* _Do this_
Output the full listing below exactly, without the pictures.

* _Input for this task_
________________________________________

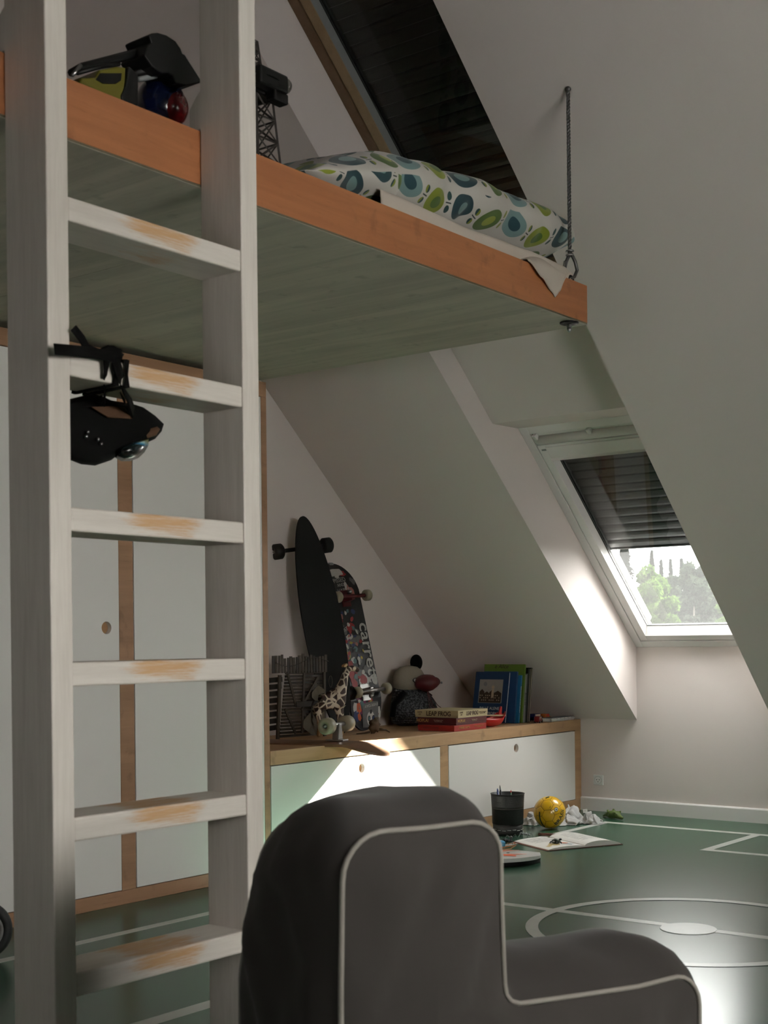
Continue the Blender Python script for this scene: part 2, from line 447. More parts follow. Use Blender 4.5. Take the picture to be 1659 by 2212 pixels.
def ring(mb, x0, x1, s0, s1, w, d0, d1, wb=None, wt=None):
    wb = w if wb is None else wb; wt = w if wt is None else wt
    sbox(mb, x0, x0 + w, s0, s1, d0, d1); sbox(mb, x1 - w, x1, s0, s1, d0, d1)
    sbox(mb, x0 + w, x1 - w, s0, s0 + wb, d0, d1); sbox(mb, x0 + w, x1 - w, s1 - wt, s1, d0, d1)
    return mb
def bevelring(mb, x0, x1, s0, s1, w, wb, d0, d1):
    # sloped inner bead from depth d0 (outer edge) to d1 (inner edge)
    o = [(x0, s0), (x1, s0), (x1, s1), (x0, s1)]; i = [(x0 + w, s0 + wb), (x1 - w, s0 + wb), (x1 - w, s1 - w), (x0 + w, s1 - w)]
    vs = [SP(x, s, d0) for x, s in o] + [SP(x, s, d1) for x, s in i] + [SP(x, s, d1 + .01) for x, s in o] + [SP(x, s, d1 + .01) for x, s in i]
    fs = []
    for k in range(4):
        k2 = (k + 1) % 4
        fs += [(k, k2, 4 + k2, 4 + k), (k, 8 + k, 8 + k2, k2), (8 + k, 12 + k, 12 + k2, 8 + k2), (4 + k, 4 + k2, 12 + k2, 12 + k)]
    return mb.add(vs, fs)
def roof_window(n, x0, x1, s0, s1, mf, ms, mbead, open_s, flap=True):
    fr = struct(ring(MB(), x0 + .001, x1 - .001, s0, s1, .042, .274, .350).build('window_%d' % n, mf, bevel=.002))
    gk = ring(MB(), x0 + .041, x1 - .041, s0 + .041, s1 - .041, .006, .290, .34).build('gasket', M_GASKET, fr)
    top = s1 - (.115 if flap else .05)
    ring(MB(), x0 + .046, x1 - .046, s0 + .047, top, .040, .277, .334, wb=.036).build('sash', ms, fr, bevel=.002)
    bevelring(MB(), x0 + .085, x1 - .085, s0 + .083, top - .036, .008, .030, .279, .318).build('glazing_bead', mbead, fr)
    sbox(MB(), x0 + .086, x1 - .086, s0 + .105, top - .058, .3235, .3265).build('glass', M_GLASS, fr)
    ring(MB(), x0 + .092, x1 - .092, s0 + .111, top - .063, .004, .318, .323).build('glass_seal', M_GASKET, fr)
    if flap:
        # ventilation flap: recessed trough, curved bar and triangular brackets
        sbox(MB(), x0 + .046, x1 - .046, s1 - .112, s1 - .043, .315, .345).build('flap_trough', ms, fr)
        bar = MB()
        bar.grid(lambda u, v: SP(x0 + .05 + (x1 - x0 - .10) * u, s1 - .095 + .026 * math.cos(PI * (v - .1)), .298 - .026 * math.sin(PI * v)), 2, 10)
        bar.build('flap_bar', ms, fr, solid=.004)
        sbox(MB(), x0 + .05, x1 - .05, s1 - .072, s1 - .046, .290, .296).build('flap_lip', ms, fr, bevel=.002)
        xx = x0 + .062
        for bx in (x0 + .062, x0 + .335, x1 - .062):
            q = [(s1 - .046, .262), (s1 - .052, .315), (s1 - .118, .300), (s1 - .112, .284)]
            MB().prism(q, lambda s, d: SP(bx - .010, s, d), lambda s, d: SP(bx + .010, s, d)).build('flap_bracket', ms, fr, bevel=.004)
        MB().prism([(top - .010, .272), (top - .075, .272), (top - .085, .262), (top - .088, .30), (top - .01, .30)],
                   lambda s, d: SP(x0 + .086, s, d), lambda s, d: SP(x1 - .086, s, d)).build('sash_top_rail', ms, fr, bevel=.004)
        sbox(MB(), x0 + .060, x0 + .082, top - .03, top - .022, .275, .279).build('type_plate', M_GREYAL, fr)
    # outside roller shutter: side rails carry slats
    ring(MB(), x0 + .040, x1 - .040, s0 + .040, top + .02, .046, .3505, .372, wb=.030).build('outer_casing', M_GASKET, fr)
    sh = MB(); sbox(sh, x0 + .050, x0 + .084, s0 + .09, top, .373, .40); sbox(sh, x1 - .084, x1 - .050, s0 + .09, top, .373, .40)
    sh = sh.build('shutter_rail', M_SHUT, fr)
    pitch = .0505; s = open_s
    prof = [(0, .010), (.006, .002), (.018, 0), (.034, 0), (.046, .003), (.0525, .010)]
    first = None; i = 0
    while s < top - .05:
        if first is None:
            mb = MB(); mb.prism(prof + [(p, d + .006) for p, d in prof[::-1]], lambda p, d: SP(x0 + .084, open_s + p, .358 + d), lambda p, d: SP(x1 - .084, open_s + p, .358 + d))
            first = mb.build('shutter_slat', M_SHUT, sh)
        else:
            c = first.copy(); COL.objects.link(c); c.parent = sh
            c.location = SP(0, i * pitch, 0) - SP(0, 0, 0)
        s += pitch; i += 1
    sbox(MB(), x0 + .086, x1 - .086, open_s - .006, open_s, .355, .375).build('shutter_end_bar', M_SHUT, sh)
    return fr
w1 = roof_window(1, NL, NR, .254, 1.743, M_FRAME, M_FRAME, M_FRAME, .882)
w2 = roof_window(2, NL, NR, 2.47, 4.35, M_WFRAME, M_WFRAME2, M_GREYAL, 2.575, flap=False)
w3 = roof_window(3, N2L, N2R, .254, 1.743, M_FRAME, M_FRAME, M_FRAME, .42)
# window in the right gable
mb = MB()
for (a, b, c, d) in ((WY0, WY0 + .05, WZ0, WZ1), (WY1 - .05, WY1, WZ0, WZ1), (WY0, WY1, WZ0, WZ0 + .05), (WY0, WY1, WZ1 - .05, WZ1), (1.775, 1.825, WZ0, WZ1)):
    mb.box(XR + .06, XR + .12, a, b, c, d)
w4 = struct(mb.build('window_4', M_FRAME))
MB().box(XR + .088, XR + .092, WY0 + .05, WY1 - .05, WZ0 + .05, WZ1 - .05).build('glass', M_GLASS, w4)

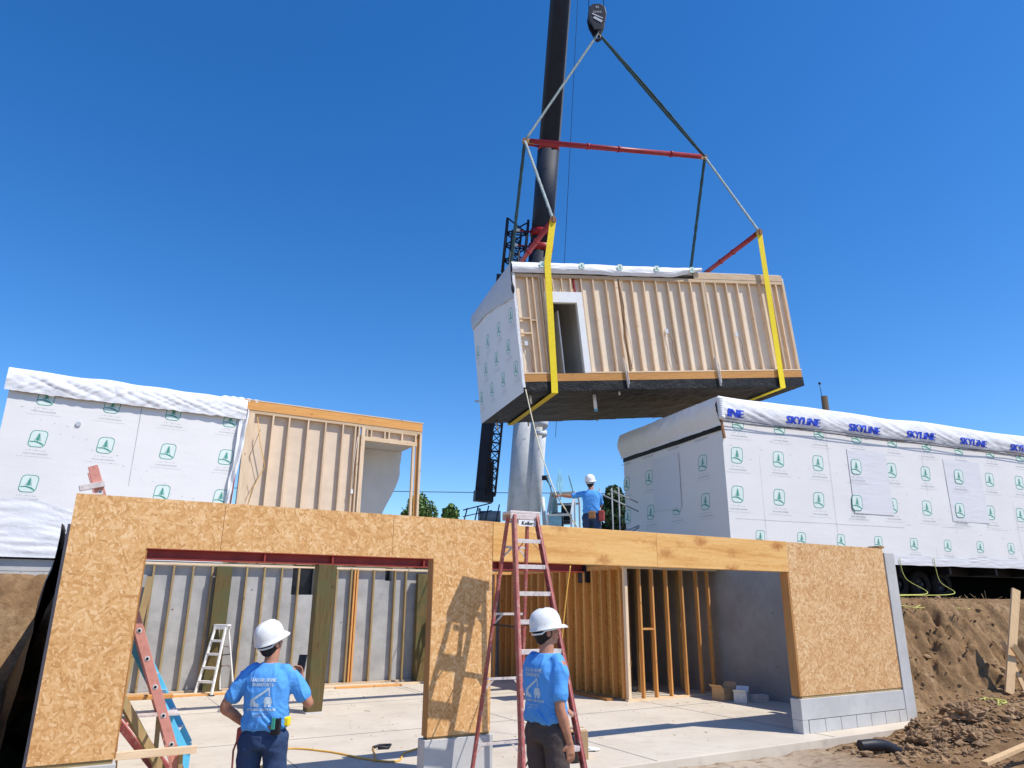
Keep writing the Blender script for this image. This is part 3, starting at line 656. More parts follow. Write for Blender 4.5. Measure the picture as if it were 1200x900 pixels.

________________________________________

* _Expected answer_
Continue the Blender Python script for this scene: part 2, from line 447. More parts follow. Use Blender 4.5. Take the picture to be 1659 by 2212 pixels.
def ring(mb, x0, x1, s0, s1, w, d0, d1, wb=None, wt=None):
    wb = w if wb is None else wb; wt = w if wt is None else wt
    sbox(mb, x0, x0 + w, s0, s1, d0, d1); sbox(mb, x1 - w, x1, s0, s1, d0, d1)
    sbox(mb, x0 + w, x1 - w, s0, s0 + wb, d0, d1); sbox(mb, x0 + w, x1 - w, s1 - wt, s1, d0, d1)
    return mb
def bevelring(mb, x0, x1, s0, s1, w, wb, d0, d1):
    # sloped inner bead from depth d0 (outer edge) to d1 (inner edge)
    o = [(x0, s0), (x1, s0), (x1, s1), (x0, s1)]; i = [(x0 + w, s0 + wb), (x1 - w, s0 + wb), (x1 - w, s1 - w), (x0 + w, s1 - w)]
    vs = [SP(x, s, d0) for x, s in o] + [SP(x, s, d1) for x, s in i] + [SP(x, s, d1 + .01) for x, s in o] + [SP(x, s, d1 + .01) for x, s in i]
    fs = []
    for k in range(4):
        k2 = (k + 1) % 4
        fs += [(k, k2, 4 + k2, 4 + k), (k, 8 + k, 8 + k2, k2), (8 + k, 12 + k, 12 + k2, 8 + k2), (4 + k, 4 + k2, 12 + k2, 12 + k)]
    return mb.add(vs, fs)
def roof_window(n, x0, x1, s0, s1, mf, ms, mbead, open_s, flap=True):
    fr = struct(ring(MB(), x0 + .001, x1 - .001, s0, s1, .042, .274, .350).build('window_%d' % n, mf, bevel=.002))
    gk = ring(MB(), x0 + .041, x1 - .041, s0 + .041, s1 - .041, .006, .290, .34).build('gasket', M_GASKET, fr)
    top = s1 - (.115 if flap else .05)
    ring(MB(), x0 + .046, x1 - .046, s0 + .047, top, .040, .277, .334, wb=.036).build('sash', ms, fr, bevel=.002)
    bevelring(MB(), x0 + .085, x1 - .085, s0 + .083, top - .036, .008, .030, .279, .318).build('glazing_bead', mbead, fr)
    sbox(MB(), x0 + .086, x1 - .086, s0 + .105, top - .058, .3235, .3265).build('glass', M_GLASS, fr)
    ring(MB(), x0 + .092, x1 - .092, s0 + .111, top - .063, .004, .318, .323).build('glass_seal', M_GASKET, fr)
    if flap:
        # ventilation flap: recessed trough, curved bar and triangular brackets
        sbox(MB(), x0 + .046, x1 - .046, s1 - .112, s1 - .043, .315, .345).build('flap_trough', ms, fr)
        bar = MB()
        bar.grid(lambda u, v: SP(x0 + .05 + (x1 - x0 - .10) * u, s1 - .095 + .026 * math.cos(PI * (v - .1)), .298 - .026 * math.sin(PI * v)), 2, 10)
        bar.build('flap_bar', ms, fr, solid=.004)
        sbox(MB(), x0 + .05, x1 - .05, s1 - .072, s1 - .046, .290, .296).build('flap_lip', ms, fr, bevel=.002)
        xx = x0 + .062
        for bx in (x0 + .062, x0 + .335, x1 - .062):
            q = [(s1 - .046, .262), (s1 - .052, .315), (s1 - .118, .300), (s1 - .112, .284)]
            MB().prism(q, lambda s, d: SP(bx - .010, s, d), lambda s, d: SP(bx + .010, s, d)).build('flap_bracket', ms, fr, bevel=.004)
        MB().prism([(top - .010, .272), (top - .075, .272), (top - .085, .262), (top - .088, .30), (top - .01, .30)],
                   lambda s, d: SP(x0 + .086, s, d), lambda s, d: SP(x1 - .086, s, d)).build('sash_top_rail', ms, fr, bevel=.004)
        sbox(MB(), x0 + .060, x0 + .082, top - .03, top - .022, .275, .279).build('type_plate', M_GREYAL, fr)
    # outside roller shutter: side rails carry slats
    ring(MB(), x0 + .040, x1 - .040, s0 + .040, top + .02, .046, .3505, .372, wb=.030).build('outer_casing', M_GASKET, fr)
    sh = MB(); sbox(sh, x0 + .050, x0 + .084, s0 + .09, top, .373, .40); sbox(sh, x1 - .084, x1 - .050, s0 + .09, top, .373, .40)
    sh = sh.build('shutter_rail', M_SHUT, fr)
    pitch = .0505; s = open_s
    prof = [(0, .010), (.006, .002), (.018, 0), (.034, 0), (.046, .003), (.0525, .010)]
    first = None; i = 0
    while s < top - .05:
        if first is None:
            mb = MB(); mb.prism(prof + [(p, d + .006) for p, d in prof[::-1]], lambda p, d: SP(x0 + .084, open_s + p, .358 + d), lambda p, d: SP(x1 - .084, open_s + p, .358 + d))
            first = mb.build('shutter_slat', M_SHUT, sh)
        else:
            c = first.copy(); COL.objects.link(c); c.parent = sh
            c.location = SP(0, i * pitch, 0) - SP(0, 0, 0)
        s += pitch; i += 1
    sbox(MB(), x0 + .086, x1 - .086, open_s - .006, open_s, .355, .375).build('shutter_end_bar', M_SHUT, sh)
    return fr
w1 = roof_window(1, NL, NR, .254, 1.743, M_FRAME, M_FRAME, M_FRAME, .882)
w2 = roof_window(2, NL, NR, 2.47, 4.35, M_WFRAME, M_WFRAME2, M_GREYAL, 2.575, flap=False)
w3 = roof_window(3, N2L, N2R, .254, 1.743, M_FRAME, M_FRAME, M_FRAME, .42)
# window in the right gable
mb = MB()
for (a, b, c, d) in ((WY0, WY0 + .05, WZ0, WZ1), (WY1 - .05, WY1, WZ0, WZ1), (WY0, WY1, WZ0, WZ0 + .05), (WY0, WY1, WZ1 - .05, WZ1), (1.775, 1.825, WZ0, WZ1)):
    mb.box(XR + .06, XR + .12, a, b, c, d)
w4 = struct(mb.build('window_4', M_FRAME))
MB().box(XR + .088, XR + .092, WY0 + .05, WY1 - .05, WZ0 + .05, WZ1 - .05).build('glass', M_GLASS, w4)

Keep writing the Blender script for this image. This is part 3, starting at line 656. More parts follow. Write for Blender 4.5. Measure the picture as if it were 1200x900 pixels.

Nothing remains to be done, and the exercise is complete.